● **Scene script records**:
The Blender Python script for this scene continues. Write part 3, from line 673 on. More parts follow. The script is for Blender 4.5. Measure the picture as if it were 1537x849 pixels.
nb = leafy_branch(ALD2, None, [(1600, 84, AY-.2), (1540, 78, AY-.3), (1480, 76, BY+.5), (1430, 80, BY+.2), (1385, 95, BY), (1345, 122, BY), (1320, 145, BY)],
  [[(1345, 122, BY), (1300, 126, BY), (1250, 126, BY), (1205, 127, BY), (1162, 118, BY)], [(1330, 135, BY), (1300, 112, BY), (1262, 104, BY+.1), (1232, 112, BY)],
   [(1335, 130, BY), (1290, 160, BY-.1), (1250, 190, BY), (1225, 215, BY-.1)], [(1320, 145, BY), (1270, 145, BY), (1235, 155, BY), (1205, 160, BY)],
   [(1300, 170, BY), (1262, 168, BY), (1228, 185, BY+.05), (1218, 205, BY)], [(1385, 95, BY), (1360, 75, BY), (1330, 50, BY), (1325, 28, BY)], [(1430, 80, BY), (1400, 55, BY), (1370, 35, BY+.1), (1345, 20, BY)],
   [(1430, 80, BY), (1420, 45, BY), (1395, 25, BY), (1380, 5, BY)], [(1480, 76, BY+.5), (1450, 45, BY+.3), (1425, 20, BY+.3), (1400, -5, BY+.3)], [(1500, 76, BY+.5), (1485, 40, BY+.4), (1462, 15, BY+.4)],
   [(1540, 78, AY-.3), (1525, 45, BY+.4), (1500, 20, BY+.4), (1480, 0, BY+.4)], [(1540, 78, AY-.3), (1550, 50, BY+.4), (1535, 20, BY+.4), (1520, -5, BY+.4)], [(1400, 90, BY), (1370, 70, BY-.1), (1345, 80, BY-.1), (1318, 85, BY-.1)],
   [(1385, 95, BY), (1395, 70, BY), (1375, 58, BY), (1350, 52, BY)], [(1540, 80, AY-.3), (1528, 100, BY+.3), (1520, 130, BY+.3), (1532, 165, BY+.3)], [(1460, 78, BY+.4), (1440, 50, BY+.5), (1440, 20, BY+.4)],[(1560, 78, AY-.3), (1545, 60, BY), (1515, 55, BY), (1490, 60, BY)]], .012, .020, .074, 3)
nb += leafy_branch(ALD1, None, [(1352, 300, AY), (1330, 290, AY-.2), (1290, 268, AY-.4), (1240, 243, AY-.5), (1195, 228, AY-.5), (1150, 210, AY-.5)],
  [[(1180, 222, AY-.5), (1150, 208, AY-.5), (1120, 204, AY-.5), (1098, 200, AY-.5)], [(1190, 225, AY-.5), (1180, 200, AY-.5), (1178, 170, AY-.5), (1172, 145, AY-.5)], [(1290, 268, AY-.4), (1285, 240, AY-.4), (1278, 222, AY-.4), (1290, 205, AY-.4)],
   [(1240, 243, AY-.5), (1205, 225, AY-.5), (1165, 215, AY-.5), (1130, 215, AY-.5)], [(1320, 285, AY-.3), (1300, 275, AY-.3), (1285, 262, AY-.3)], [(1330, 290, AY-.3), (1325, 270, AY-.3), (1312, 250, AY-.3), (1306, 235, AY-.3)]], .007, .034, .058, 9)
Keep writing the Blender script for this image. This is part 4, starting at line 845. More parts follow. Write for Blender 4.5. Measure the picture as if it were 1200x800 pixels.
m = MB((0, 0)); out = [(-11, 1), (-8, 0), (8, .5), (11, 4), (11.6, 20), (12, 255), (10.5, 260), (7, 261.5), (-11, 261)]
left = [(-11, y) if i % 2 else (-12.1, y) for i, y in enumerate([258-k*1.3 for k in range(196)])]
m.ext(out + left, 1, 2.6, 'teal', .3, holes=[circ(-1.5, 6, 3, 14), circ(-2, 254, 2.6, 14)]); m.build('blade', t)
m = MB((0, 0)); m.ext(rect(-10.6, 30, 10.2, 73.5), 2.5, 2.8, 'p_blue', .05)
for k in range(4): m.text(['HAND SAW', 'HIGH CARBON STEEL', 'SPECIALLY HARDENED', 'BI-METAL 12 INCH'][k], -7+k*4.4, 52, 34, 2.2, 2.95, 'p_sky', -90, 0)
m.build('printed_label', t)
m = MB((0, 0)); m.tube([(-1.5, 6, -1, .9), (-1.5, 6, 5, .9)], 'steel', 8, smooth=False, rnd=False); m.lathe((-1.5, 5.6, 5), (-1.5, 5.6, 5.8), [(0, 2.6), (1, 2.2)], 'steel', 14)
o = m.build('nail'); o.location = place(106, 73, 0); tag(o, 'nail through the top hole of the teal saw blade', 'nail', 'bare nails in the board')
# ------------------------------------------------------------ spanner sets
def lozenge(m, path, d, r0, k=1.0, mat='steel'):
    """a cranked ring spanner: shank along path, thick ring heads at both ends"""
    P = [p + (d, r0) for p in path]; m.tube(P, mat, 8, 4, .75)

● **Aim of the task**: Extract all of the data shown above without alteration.

● **Written solution**:
The Blender Python script for this scene continues. Write part 3, from line 673 on. More parts follow. The script is for Blender 4.5. Measure the picture as if it were 1537x849 pixels.
nb = leafy_branch(ALD2, None, [(1600, 84, AY-.2), (1540, 78, AY-.3), (1480, 76, BY+.5), (1430, 80, BY+.2), (1385, 95, BY), (1345, 122, BY), (1320, 145, BY)],
  [[(1345, 122, BY), (1300, 126, BY), (1250, 126, BY), (1205, 127, BY), (1162, 118, BY)], [(1330, 135, BY), (1300, 112, BY), (1262, 104, BY+.1), (1232, 112, BY)],
   [(1335, 130, BY), (1290, 160, BY-.1), (1250, 190, BY), (1225, 215, BY-.1)], [(1320, 145, BY), (1270, 145, BY), (1235, 155, BY), (1205, 160, BY)],
   [(1300, 170, BY), (1262, 168, BY), (1228, 185, BY+.05), (1218, 205, BY)], [(1385, 95, BY), (1360, 75, BY), (1330, 50, BY), (1325, 28, BY)], [(1430, 80, BY), (1400, 55, BY), (1370, 35, BY+.1), (1345, 20, BY)],
   [(1430, 80, BY), (1420, 45, BY), (1395, 25, BY), (1380, 5, BY)], [(1480, 76, BY+.5), (1450, 45, BY+.3), (1425, 20, BY+.3), (1400, -5, BY+.3)], [(1500, 76, BY+.5), (1485, 40, BY+.4), (1462, 15, BY+.4)],
   [(1540, 78, AY-.3), (1525, 45, BY+.4), (1500, 20, BY+.4), (1480, 0, BY+.4)], [(1540, 78, AY-.3), (1550, 50, BY+.4), (1535, 20, BY+.4), (1520, -5, BY+.4)], [(1400, 90, BY), (1370, 70, BY-.1), (1345, 80, BY-.1), (1318, 85, BY-.1)],
   [(1385, 95, BY), (1395, 70, BY), (1375, 58, BY), (1350, 52, BY)], [(1540, 80, AY-.3), (1528, 100, BY+.3), (1520, 130, BY+.3), (1532, 165, BY+.3)], [(1460, 78, BY+.4), (1440, 50, BY+.5), (1440, 20, BY+.4)],[(1560, 78, AY-.3), (1545, 60, BY), (1515, 55, BY), (1490, 60, BY)]], .012, .020, .074, 3)
nb += leafy_branch(ALD1, None, [(1352, 300, AY), (1330, 290, AY-.2), (1290, 268, AY-.4), (1240, 243, AY-.5), (1195, 228, AY-.5), (1150, 210, AY-.5)],
  [[(1180, 222, AY-.5), (1150, 208, AY-.5), (1120, 204, AY-.5), (1098, 200, AY-.5)], [(1190, 225, AY-.5), (1180, 200, AY-.5), (1178, 170, AY-.5), (1172, 145, AY-.5)], [(1290, 268, AY-.4), (1285, 240, AY-.4), (1278, 222, AY-.4), (1290, 205, AY-.4)],
   [(1240, 243, AY-.5), (1205, 225, AY-.5), (1165, 215, AY-.5), (1130, 215, AY-.5)], [(1320, 285, AY-.3), (1300, 275, AY-.3), (1285, 262, AY-.3)], [(1330, 290, AY-.3), (1325, 270, AY-.3), (1312, 250, AY-.3), (1306, 235, AY-.3)]], .007, .034, .058, 9)
Keep writing the Blender script for this image. This is part 4, starting at line 845. More parts follow. Write for Blender 4.5. Measure the picture as if it were 1200x800 pixels.
m = MB((0, 0)); out = [(-11, 1), (-8, 0), (8, .5), (11, 4), (11.6, 20), (12, 255), (10.5, 260), (7, 261.5), (-11, 261)]
left = [(-11, y) if i % 2 else (-12.1, y) for i, y in enumerate([258-k*1.3 for k in range(196)])]
m.ext(out + left, 1, 2.6, 'teal', .3, holes=[circ(-1.5, 6, 3, 14), circ(-2, 254, 2.6, 14)]); m.build('blade', t)
m = MB((0, 0)); m.ext(rect(-10.6, 30, 10.2, 73.5), 2.5, 2.8, 'p_blue', .05)
for k in range(4): m.text(['HAND SAW', 'HIGH CARBON STEEL', 'SPECIALLY HARDENED', 'BI-METAL 12 INCH'][k], -7+k*4.4, 52, 34, 2.2, 2.95, 'p_sky', -90, 0)
m.build('printed_label', t)
m = MB((0, 0)); m.tube([(-1.5, 6, -1, .9), (-1.5, 6, 5, .9)], 'steel', 8, smooth=False, rnd=False); m.lathe((-1.5, 5.6, 5), (-1.5, 5.6, 5.8), [(0, 2.6), (1, 2.2)], 'steel', 14)
o = m.build('nail'); o.location = place(106, 73, 0); tag(o, 'nail through the top hole of the teal saw blade', 'nail', 'bare nails in the board')
# ------------------------------------------------------------ spanner sets
def lozenge(m, path, d, r0, k=1.0, mat='steel'):
    """a cranked ring spanner: shank along path, thick ring heads at both ends"""
    P = [p + (d, r0) for p in path]; m.tube(P, mat, 8, 4, .75)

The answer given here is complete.